A. Actually, No Child Left Behind (N.L.C.B.) has served as the impetus for educators to move beyond the often minimal, snapshot measures of learners that standardized testing provides. N.C.L.B. has been a good tool for schools to begin the process of looking at data. It is important information and provides communities with a snapshot of information about their learners and schools; herein lies the problem — it is only a snapshot. Schools use this information for looking at the strengths and weaknesses of students, but in truth, it often has little impact on improving or changing teacher practices for increased student learning. Schools are implementing data teams, using common formative assessments and Response-to-Intervention (RtI) processes.

Q. If grades begin to slip, or if behavior takes a noticeable dip, or if more homework is not getting done, will the school district consider reverting to the old system?

A. Schools need to be professional learning environments. We will monitor our work toward implementing a standards-based and standards-referenced grading and reporting system closely. Inherent in this question is the idea that, “Even though the old, traditional grading system has many problems; the new system is going to take time and there could be a implementation dip, so the District might need to return to it.”

As educators, if we are sincere in our efforts to get to the heart of student learning, then we will continue to refine and drive a system based purely on what students know and are able to do.
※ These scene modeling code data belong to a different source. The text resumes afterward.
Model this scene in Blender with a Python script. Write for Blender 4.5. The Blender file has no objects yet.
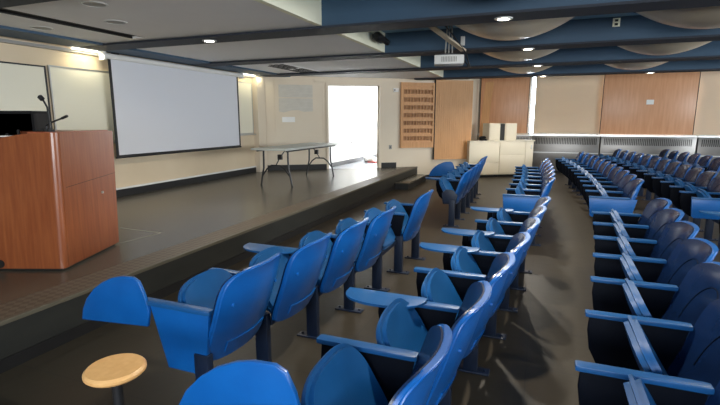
import bpy, bmesh, math, random
from mathutils import Vector, Matrix
random.seed(4)
SC = bpy.context.scene
COL = SC.collection
R = math.radians
PI = math.pi

# ------------------------------------------------------------------ camera
cam_d = bpy.data.cameras.new('camera'); cam = bpy.data.objects.new('camera', cam_d); COL.objects.link(cam)
cam.location = (0, 0, 1.6)
cam.rotation_euler = (R(90 - 10.2), 0, R(21.4))
cam_d.sensor_width = 36; cam_d.lens = 23.0; cam_d.clip_end = 200
SC.camera = cam

# ------------------------------------------------------------------ world, light, exposure
W = bpy.data.worlds.new('world'); SC.world = W; W.use_nodes = True
bg = W.node_tree.nodes['Background']; bg.inputs['Color'].default_value = (.80, .90, 1, 1); bg.inputs['Strength'].default_value = 9.0
SC.view_settings.view_transform = 'Standard'; SC.view_settings.look = 'None'
SC.view_settings.gamma = 1; SC.view_settings.exposure = 1.0; SC.view_settings.use_curve_mapping = False

def area(name, loc, aim, sx, sy, power, col=(1, 1, 1), spread=180):
    l = bpy.data.lights.new(name, 'AREA'); l.shape = 'RECTANGLE'; l.size = sx; l.size_y = sy; l.energy = power; l.color = col
    l.spread = R(spread)
    o = bpy.data.objects.new(name, l); COL.objects.link(o); o.location = loc
    o.rotation_euler = (Vector(aim) - Vector(loc)).to_track_quat('-Z', 'Y').to_euler()
    return o
area('unseen_fill_light', (1.2, -2.92, 2.0), (1.2, 0, 3.1), 6.2, 1.5, 330, (.93, .97, 1))          # unseen fill light added behind the camera
area('unseen_fill_light', (9.32, 7.0, 2.1), (0, 7.0, 3.6), 8.4, 1.3, 430, (.90, .96, 1))           # unseen fill light added in front of the right wall
area('corridor_end_fill', (-4.3, 16.7, 1.8), (-4.3, 12.0, 1.3), 1.7, 2.2, 170, (.95, .98, 1))     # added to whiten the doorway; the end wall is solid
area('corridor_overhead_fill', (-4.2, 13.6, 2.78), (-4.2, 13.6, 0), 1.2, 3.4, 75, (1, 1, 1))  # added overhead fill that overexposes the corridor

# ------------------------------------------------------------------ materials
def mat(name, col, rough=.6, metal=0, emit=None, estr=0, bump=None, noise=None, spec=.5, coat=0, trans=0):
    m = bpy.data.materials.new(name); m.use_nodes = True; nt = m.node_tree; b = nt.nodes['Principled BSDF']
    b.inputs['Base Color'].default_value = (*col, 1); b.inputs['Roughness'].default_value = rough
    b.inputs['Metallic'].default_value = metal; b.inputs['Specular IOR Level'].default_value = spec
    b.inputs['Coat Weight'].default_value = coat; b.inputs['Coat Roughness'].default_value = .12
    b.inputs['Transmission Weight'].default_value = trans
    if emit: b.inputs['Emission Color'].default_value = (*emit, 1); b.inputs['Emission Strength'].default_value = estr
    tc = nt.nodes.new('ShaderNodeTexCoord')
    if noise:                                   # (scale, scale vector, amount, second colour)
        sc, vec, c2, lo, hi = noise
        mp = nt.nodes.new('ShaderNodeMapping'); mp.inputs['Scale'].default_value = vec
        nt.links.new(tc.outputs['Object'], mp.inputs['Vector'])
        n = nt.nodes.new('ShaderNodeTexNoise'); n.inputs['Scale'].default_value = sc; n.inputs['Detail'].default_value = 6
        nt.links.new(mp.outputs['Vector'], n.inputs['Vector'])
        r = nt.nodes.new('ShaderNodeValToRGB')
        r.color_ramp.elements[0].position = lo; r.color_ramp.elements[0].color = (*col, 1)
        r.color_ramp.elements[1].position = hi; r.color_ramp.elements[1].color = (*c2, 1)
        nt.links.new(n.outputs['Fac'], r.inputs['Fac']); nt.links.new(r.outputs['Color'], b.inputs['Base Color'])
    if bump:
        n2 = nt.nodes.new('ShaderNodeTexNoise'); n2.inputs['Scale'].default_value = bump[0]; n2.inputs['Detail'].default_value = 3
        nt.links.new(tc.outputs['Object'], n2.inputs['Vector'])
        bp = nt.nodes.new('ShaderNodeBump'); bp.inputs['Strength'].default_value = bump[1]; bp.inputs['Distance'].default_value = .01
        nt.links.new(n2.outputs['Fac'], bp.inputs['Height']); nt.links.new(bp.outputs['Normal'], b.inputs['Normal'])
    return m
def tiles(name, c1, c2, size, rough, mortar=(.02, .018, .015)):
    m = mat(name, c1, rough, bump=(9, .12), spec=.5 if 'stage' in name else .3); nt = m.node_tree; b = nt.nodes['Principled BSDF']
    tc = nt.nodes.new('ShaderNodeTexCoord')
    br = nt.nodes.new('ShaderNodeTexBrick'); br.offset = 0; br.inputs['Scale'].default_value = 1
    br.inputs['Brick Width'].default_value = size; br.inputs['Row Height'].default_value = size
    br.inputs['Mortar Size'].default_value = .004; br.inputs['Color1'].default_value = (*c1, 1); br.inputs['Color2'].default_value = (*c2, 1)
    br.inputs['Mortar'].default_value = (*mortar, 1)
    nt.links.new(tc.outputs['Object'], br.inputs['Vector'])
    n = nt.nodes.new('ShaderNodeTexNoise'); n.inputs['Scale'].default_value = .9; n.inputs['Detail'].default_value = 8
    nt.links.new(tc.outputs['Object'], n.inputs['Vector'])
    mx = nt.nodes.new('ShaderNodeMix'); mx.data_type = 'RGBA'; mx.blend_type = 'MULTIPLY'; mx.inputs[0].default_value = .55
    rp = nt.nodes.new('ShaderNodeValToRGB'); rp.color_ramp.elements[0].position = .3; rp.color_ramp.elements[0].color = (.55, .5, .45, 1)
    rp.color_ramp.elements[1].position = .7; rp.color_ramp.elements[1].color = (1.1, 1.1, 1.1, 1)
    nt.links.new(n.outputs['Fac'], rp.inputs['Fac']); nt.links.new(br.outputs['Color'], mx.inputs[6]); nt.links.new(rp.outputs['Color'], mx.inputs[7])
    nt.links.new(mx.outputs[2], b.inputs['Base Color'])
    return m
M = {}
M['blue'] = mat('blue_plastic', (.002, .078, .30), .32, noise=(6, (1, 1, 1), (.003, .092, .34), .35, .65), bump=(60, .05))
M['seatblue'] = mat('blue_seat_plastic', (.004, .060, .19), .46, noise=(5, (1, 1, 1), (.006, .072, .22), .35, .65), spec=.3)
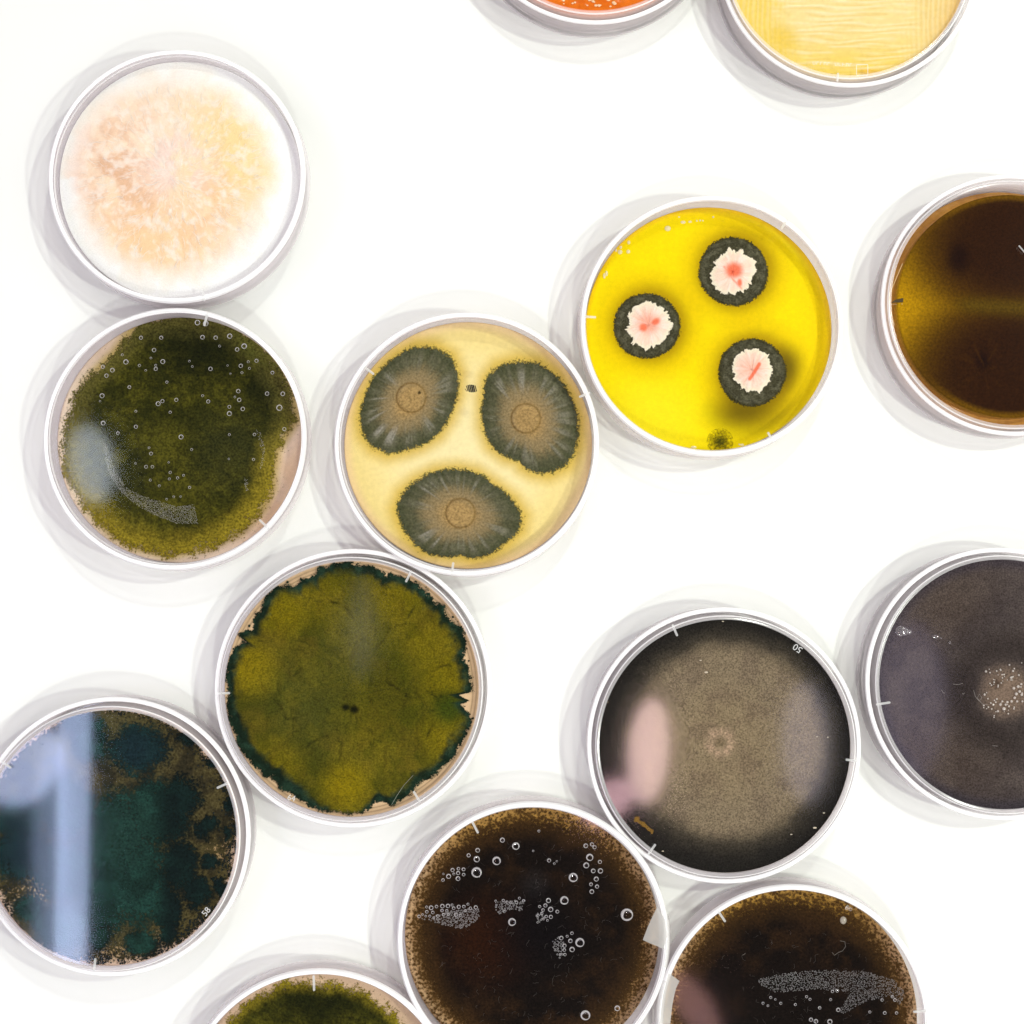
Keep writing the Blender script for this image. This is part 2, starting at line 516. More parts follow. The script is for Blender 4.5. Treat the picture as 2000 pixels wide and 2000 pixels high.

Our great students, parents and grandparents need to know we are dedicated to the notion of continuous improvement. We are asking hard questions and beginning the difficult, yet worthwhile, work needed provide our students with a 21st Century, real-world education. There is plenty of evidence suggesting the status quo is no longer good enough. Now in my 25th year of education, I have no doubt that building standards and competency-based, personalized learning systems is the right work!